**What you need to do**
Restate every line of the material, word for word.

**Input for this task**

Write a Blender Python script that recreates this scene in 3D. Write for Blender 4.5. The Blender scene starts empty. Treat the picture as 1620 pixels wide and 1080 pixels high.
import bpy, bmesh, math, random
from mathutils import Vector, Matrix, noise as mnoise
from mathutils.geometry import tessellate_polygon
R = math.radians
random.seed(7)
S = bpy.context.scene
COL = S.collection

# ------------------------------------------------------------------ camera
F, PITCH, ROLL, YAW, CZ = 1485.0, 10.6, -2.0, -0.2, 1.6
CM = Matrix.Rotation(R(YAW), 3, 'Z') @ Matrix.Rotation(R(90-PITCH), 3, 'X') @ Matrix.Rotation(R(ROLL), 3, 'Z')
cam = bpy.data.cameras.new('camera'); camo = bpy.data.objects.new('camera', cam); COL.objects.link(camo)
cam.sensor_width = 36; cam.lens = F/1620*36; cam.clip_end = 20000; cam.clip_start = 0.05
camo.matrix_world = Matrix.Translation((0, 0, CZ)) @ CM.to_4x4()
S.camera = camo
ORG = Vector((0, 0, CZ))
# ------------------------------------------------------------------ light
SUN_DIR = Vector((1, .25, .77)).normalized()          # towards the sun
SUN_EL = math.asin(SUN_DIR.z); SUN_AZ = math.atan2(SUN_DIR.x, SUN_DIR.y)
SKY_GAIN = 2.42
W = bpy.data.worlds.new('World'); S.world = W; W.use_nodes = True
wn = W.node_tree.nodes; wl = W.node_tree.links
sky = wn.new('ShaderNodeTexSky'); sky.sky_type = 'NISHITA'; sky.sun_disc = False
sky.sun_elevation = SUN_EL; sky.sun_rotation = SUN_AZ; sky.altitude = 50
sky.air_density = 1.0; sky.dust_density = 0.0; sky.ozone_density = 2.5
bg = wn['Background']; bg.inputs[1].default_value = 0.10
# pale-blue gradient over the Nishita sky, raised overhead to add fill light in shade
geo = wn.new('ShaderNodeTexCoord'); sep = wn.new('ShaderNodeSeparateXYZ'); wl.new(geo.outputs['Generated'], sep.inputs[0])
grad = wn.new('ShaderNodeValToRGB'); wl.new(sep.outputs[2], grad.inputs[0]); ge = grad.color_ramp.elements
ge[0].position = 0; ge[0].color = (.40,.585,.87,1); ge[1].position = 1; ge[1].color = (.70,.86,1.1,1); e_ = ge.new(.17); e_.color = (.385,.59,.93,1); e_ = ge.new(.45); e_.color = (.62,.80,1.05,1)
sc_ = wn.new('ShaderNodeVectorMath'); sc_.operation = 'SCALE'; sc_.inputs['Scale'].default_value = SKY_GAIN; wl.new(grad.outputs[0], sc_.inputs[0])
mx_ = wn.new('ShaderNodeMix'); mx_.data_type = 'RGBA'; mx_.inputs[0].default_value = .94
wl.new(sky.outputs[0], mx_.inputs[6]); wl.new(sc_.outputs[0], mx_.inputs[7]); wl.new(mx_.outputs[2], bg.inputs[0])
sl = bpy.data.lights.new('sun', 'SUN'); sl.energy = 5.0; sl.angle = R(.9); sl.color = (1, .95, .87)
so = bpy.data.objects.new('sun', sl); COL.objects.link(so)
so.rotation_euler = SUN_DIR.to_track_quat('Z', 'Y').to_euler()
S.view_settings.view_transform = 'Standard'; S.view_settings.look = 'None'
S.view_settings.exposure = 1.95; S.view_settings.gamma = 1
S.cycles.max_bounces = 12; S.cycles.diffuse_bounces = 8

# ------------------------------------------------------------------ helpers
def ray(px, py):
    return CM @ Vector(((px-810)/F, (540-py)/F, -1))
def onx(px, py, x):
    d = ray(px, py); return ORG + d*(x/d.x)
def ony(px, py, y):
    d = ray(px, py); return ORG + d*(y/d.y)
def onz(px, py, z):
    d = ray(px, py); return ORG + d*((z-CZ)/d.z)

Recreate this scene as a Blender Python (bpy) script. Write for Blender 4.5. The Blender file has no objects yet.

**Exercise answer**
Write a Blender Python script that recreates this scene in 3D. Write for Blender 4.5. The Blender scene starts empty. Treat the picture as 1620 pixels wide and 1080 pixels high.
import bpy, bmesh, math, random
from mathutils import Vector, Matrix, noise as mnoise
from mathutils.geometry import tessellate_polygon
R = math.radians
random.seed(7)
S = bpy.context.scene
COL = S.collection

# ------------------------------------------------------------------ camera
F, PITCH, ROLL, YAW, CZ = 1485.0, 10.6, -2.0, -0.2, 1.6
CM = Matrix.Rotation(R(YAW), 3, 'Z') @ Matrix.Rotation(R(90-PITCH), 3, 'X') @ Matrix.Rotation(R(ROLL), 3, 'Z')
cam = bpy.data.cameras.new('camera'); camo = bpy.data.objects.new('camera', cam); COL.objects.link(camo)
cam.sensor_width = 36; cam.lens = F/1620*36; cam.clip_end = 20000; cam.clip_start = 0.05
camo.matrix_world = Matrix.Translation((0, 0, CZ)) @ CM.to_4x4()
S.camera = camo
ORG = Vector((0, 0, CZ))
# ------------------------------------------------------------------ light
SUN_DIR = Vector((1, .25, .77)).normalized()          # towards the sun
SUN_EL = math.asin(SUN_DIR.z); SUN_AZ = math.atan2(SUN_DIR.x, SUN_DIR.y)
SKY_GAIN = 2.42
W = bpy.data.worlds.new('World'); S.world = W; W.use_nodes = True
wn = W.node_tree.nodes; wl = W.node_tree.links
sky = wn.new('ShaderNodeTexSky'); sky.sky_type = 'NISHITA'; sky.sun_disc = False
sky.sun_elevation = SUN_EL; sky.sun_rotation = SUN_AZ; sky.altitude = 50
sky.air_density = 1.0; sky.dust_density = 0.0; sky.ozone_density = 2.5
bg = wn['Background']; bg.inputs[1].default_value = 0.10
# pale-blue gradient over the Nishita sky, raised overhead to add fill light in shade
geo = wn.new('ShaderNodeTexCoord'); sep = wn.new('ShaderNodeSeparateXYZ'); wl.new(geo.outputs['Generated'], sep.inputs[0])
grad = wn.new('ShaderNodeValToRGB'); wl.new(sep.outputs[2], grad.inputs[0]); ge = grad.color_ramp.elements
ge[0].position = 0; ge[0].color = (.40,.585,.87,1); ge[1].position = 1; ge[1].color = (.70,.86,1.1,1); e_ = ge.new(.17); e_.color = (.385,.59,.93,1); e_ = ge.new(.45); e_.color = (.62,.80,1.05,1)
sc_ = wn.new('ShaderNodeVectorMath'); sc_.operation = 'SCALE'; sc_.inputs['Scale'].default_value = SKY_GAIN; wl.new(grad.outputs[0], sc_.inputs[0])
mx_ = wn.new('ShaderNodeMix'); mx_.data_type = 'RGBA'; mx_.inputs[0].default_value = .94
wl.new(sky.outputs[0], mx_.inputs[6]); wl.new(sc_.outputs[0], mx_.inputs[7]); wl.new(mx_.outputs[2], bg.inputs[0])
sl = bpy.data.lights.new('sun', 'SUN'); sl.energy = 5.0; sl.angle = R(.9); sl.color = (1, .95, .87)
so = bpy.data.objects.new('sun', sl); COL.objects.link(so)
so.rotation_euler = SUN_DIR.to_track_quat('Z', 'Y').to_euler()
S.view_settings.view_transform = 'Standard'; S.view_settings.look = 'None'
S.view_settings.exposure = 1.95; S.view_settings.gamma = 1
S.cycles.max_bounces = 12; S.cycles.diffuse_bounces = 8

# ------------------------------------------------------------------ helpers
def ray(px, py):
    return CM @ Vector(((px-810)/F, (540-py)/F, -1))
def onx(px, py, x):
    d = ray(px, py); return ORG + d*(x/d.x)
def ony(px, py, y):
    d = ray(px, py); return ORG + d*(y/d.y)
def onz(px, py, z):
    d = ray(px, py); return ORG + d*((z-CZ)/d.z)

Recreate this scene as a Blender Python (bpy) script. Write for Blender 4.5. The Blender file has no objects yet.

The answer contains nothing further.